To achieve such a wide range of knowledge, the researchers will be assessing certain interconnected critical factors that affect team performance, from easily defined influences such as communications and social structure to less tangible elements such as the evolving knowledge of the tasks at hand and the role of learning and diversity. For instance, how do individual members form a group’s priorities on a complex problem, or one with more than one non-obvious correct solution? That’s a question that sociologist Friedkin — who specializes in group interpersonal influence systems — hopes to answer in his research.

“The applications of this work focus on task-oriented groups that are dealing with sequences of issues,” Friedkin said. Such groups occur throughout society yet are poorly understood, he explained.

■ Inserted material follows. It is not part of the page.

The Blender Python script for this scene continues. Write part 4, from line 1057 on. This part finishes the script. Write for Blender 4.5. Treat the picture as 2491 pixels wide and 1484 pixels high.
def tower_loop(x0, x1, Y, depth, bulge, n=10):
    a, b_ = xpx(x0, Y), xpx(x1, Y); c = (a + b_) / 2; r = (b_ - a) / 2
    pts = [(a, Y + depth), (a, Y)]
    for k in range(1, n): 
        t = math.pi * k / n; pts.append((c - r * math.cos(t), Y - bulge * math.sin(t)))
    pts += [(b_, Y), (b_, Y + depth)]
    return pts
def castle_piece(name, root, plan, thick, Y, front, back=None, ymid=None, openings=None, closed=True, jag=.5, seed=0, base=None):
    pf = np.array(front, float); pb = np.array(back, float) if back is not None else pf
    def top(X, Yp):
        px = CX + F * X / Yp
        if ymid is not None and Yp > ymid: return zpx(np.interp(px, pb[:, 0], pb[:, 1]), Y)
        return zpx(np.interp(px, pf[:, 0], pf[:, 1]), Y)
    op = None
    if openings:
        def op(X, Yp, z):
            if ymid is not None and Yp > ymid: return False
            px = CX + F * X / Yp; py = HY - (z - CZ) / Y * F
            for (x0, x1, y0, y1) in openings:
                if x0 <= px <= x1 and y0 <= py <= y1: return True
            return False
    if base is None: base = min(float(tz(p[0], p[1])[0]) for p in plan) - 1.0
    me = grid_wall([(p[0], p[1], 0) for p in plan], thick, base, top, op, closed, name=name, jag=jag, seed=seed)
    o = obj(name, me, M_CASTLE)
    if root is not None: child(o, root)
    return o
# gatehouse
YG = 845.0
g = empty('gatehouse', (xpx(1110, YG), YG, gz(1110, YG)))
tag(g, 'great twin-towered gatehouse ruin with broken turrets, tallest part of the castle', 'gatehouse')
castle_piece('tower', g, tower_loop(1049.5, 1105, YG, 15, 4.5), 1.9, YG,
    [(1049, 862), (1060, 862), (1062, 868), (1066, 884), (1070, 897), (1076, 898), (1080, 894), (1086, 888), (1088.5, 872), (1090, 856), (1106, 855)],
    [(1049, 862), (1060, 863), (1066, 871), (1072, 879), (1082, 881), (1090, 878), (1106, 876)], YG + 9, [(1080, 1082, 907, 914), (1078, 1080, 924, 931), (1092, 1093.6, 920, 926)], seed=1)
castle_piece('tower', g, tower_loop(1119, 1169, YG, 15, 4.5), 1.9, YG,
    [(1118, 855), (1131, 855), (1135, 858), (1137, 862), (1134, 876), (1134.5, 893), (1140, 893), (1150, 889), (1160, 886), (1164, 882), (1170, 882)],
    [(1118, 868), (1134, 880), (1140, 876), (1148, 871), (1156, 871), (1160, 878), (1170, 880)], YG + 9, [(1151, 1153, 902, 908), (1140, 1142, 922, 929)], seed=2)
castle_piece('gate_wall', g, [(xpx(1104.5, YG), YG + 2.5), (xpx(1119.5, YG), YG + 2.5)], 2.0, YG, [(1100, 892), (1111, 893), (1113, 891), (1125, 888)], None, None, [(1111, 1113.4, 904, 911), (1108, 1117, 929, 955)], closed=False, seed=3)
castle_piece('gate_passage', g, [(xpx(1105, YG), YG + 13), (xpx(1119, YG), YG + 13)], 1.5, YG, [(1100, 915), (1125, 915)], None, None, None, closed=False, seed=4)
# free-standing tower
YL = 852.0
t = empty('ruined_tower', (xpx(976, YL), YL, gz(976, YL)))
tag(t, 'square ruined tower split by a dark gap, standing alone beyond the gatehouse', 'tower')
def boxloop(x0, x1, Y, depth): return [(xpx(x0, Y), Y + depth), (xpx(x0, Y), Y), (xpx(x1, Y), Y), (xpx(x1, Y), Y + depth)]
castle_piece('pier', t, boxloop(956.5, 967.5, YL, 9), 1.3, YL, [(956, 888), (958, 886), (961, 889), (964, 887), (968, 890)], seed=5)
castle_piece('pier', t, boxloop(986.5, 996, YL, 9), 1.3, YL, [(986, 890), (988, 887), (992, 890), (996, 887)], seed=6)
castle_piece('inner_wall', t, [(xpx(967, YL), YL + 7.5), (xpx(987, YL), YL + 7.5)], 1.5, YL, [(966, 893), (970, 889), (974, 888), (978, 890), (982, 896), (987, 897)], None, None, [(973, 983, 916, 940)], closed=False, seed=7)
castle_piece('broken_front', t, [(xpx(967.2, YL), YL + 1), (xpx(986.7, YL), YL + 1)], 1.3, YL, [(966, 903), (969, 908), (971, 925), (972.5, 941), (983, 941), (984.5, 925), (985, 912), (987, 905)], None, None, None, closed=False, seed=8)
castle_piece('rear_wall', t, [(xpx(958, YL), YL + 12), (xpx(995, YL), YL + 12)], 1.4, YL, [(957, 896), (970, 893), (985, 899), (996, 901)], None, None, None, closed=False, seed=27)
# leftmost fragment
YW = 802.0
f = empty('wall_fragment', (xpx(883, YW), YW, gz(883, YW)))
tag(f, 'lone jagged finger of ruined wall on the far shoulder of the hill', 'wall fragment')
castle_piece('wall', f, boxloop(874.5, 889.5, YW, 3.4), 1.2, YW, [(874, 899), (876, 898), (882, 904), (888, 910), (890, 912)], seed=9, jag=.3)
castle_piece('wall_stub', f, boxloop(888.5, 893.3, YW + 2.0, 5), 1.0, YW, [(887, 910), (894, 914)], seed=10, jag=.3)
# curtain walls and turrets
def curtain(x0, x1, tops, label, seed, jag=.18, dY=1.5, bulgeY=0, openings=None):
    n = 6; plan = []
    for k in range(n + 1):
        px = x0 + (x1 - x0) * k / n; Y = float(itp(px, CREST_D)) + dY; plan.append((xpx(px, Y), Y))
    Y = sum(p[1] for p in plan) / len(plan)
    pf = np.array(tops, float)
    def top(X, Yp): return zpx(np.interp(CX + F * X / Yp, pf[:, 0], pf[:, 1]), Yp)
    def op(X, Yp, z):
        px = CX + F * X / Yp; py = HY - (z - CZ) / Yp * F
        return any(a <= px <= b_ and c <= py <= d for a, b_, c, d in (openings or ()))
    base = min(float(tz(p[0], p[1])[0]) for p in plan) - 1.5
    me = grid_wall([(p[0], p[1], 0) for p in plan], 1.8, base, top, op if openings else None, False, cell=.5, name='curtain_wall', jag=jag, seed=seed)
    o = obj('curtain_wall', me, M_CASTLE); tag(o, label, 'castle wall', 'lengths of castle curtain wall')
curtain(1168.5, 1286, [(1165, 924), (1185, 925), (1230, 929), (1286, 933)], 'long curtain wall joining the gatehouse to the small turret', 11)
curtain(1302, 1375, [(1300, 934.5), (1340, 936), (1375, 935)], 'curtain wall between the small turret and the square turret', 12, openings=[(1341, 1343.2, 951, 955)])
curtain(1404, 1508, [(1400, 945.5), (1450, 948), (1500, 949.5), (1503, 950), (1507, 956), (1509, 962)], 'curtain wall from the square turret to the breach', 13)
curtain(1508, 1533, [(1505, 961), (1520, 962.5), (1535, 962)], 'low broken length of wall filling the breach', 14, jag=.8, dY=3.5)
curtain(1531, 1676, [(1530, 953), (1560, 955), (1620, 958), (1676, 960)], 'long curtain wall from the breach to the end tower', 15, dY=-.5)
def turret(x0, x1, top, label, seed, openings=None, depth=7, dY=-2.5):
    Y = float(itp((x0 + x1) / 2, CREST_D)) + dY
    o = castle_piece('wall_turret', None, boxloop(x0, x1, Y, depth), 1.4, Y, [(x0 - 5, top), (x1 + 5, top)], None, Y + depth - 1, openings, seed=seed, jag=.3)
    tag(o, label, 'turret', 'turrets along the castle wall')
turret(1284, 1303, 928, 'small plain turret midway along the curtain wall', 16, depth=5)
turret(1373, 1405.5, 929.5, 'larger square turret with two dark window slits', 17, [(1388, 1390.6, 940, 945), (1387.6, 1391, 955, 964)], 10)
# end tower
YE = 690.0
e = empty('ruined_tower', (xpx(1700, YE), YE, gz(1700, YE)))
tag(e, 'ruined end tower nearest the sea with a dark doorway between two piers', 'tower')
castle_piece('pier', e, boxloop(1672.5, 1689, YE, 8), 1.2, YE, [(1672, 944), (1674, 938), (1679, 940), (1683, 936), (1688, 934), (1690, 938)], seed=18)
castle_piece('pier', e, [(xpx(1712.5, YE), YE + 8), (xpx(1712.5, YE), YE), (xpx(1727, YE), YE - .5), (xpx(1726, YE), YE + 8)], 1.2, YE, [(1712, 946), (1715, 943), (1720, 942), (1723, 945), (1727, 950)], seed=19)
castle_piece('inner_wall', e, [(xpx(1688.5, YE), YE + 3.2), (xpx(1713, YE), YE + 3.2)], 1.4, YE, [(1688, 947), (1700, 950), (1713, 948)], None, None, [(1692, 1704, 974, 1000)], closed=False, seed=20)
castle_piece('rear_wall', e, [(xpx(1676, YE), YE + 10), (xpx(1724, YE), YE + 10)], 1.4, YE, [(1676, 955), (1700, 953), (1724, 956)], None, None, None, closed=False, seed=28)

“We are concerned with the foundations and evolution of such groups’ collective intelligence,” Friedkin continued. “This research will break new ground more than one way, and so I’m extremely excited about what will be discovered over the next five years.”

Meanwhile, Bullo’s mechanical engineering research will emphasize the mathematic aspects of group action.

“Recent mathematical and engineering advances from the study of animal swarms and collective phenomena will be at the heart of our work on modeling and understanding a range of social processes, such as the formation of opinions and the evolution of interpersonal appraisals,” he said.

“A team is a network of individuals driven by their own characteristics, collectively leading to a unique group dynamic,” said Singh. “Our aim is to build an objective framework for predicting team behavior and to develop methodologies by which teams can scale to complex tasks as well as adapt to new environments.”

Past performance — one of many factors in team success — may have played a role in this UCSB-led research group’s selection: UCSB is among the country’s top five universities in receiving MURI grants over the past decade and has had the largest number of faculty participating in MURI-funded projects in that time.

The fact that this interdisciplinary group of researchers was selected for this fiercely competitive award could also be an early indication of what makes a successful team, commented Singh.

“In a way, this was also an exercise in forming our own team, because it was a task for us to compete for this grant,” he said.